Wyoming College Discovers World’s Highest Buffalo Jump
DUBOIS, WYO. —They found the first bit of evidence before they left the parking lot. Flakes of rock and arrowheads littered the ground, easily missed by the casual observer but striking signs of prehistoric life to the trained eye.
Students from Central Wyoming College were buoyed by their finds on the 25-mile trek from a trailhead outside Dubois to the edge of Wyoming’s biggest glaciers. But then, at the top of the state, where harsh winds blow away deep snow and temperatures are often frigid, they discovered something none of them expected: a bison jump.
More specifically, the highest elevation bison jump ever recorded in North America.
“The conventional wisdom 30 years ago was that Indians didn’t go into the mountains,” said Todd Guenther, a professor of anthropology and history at CWC who helped uncover the jump. “Now Wyoming researchers have documented that yes, indeed, they did go in the mountains and spent a lot of time there and lived a pretty good life.”
The group discovered the jump as part of CWC’s new Interdisciplinary Climate Change Expedition, which takes students into the Wind River Range to study the mountains’ rapidly shrinking glaciers and their relationship with humans past and present. Guenther will discuss their archaeological findings Thursday at the Buffalo Bill Center of the West in Cody.
Guenther knew the group of students would find signs of prehistoric life. His field school went in armed with a Forest Service archaeology permit planning to survey ancient campsites identified by past groups.
When they reached the toe of the Dinwoody Glacier, they began to find campsites dating back to 11,500 years ago.
“What we have is this continuous record of human presence at high elevations — 10,000, 11,000 or 12,000 feet above sea level,” he said. “It goes back to the first people who inhabited North America.”
The group stumbled on signs of the bison jump — a cliff or precipice where native peoples drove the animals to their deaths — toward the end of their first session in the summer of 2015, said Morgan Robins, a Lander students now studying at the University of Wyoming. They found countless cultural material – arrowheads, stone tool fragments and hunting blinds – and then followed the material down to the Burrow Flats area for continued reconnaissance.

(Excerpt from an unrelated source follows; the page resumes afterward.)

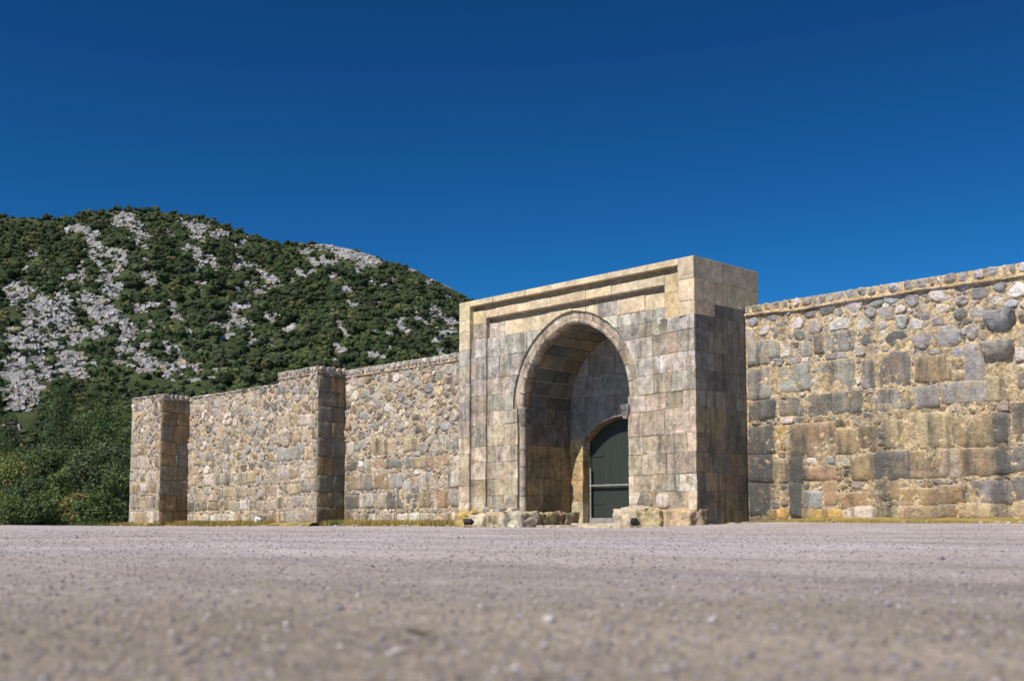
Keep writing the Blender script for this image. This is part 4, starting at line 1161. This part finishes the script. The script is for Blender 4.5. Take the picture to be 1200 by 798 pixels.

“Another student found a cairn and then found another and another and followed it until Todd and the other student hit a precipice and that’s when it hit Todd that it was something way more than they originally thought,” Robins said. “They went down into the possible butchering area and saw all the flakes and Todd realized it was a bison jump.”
Lichen growth on the cairns – or rock towers – helped prove they were prehistoric.
The line of stacked cairns was about a mile long, and was dotted with hunting blinds where early people hid and pushed the animals forward, Guenther said.
Two shaman structures, which were holes in the ground surrounded by stones, rested near each end of the drive line. People used the pits to pray to spirits for a successful hunt, he said.
At the bottom of the precipice was an area with thousands of stone artifacts.
“It’s where we suspect the animals were butchered and processed,” he said.
Discovery of the bison jump is also helping solidify a theory of Guenther’s: early people lived at high elevations throughout the year. Up until now, most scholars believe early humans spent summers in the mountains and winters below in the plains.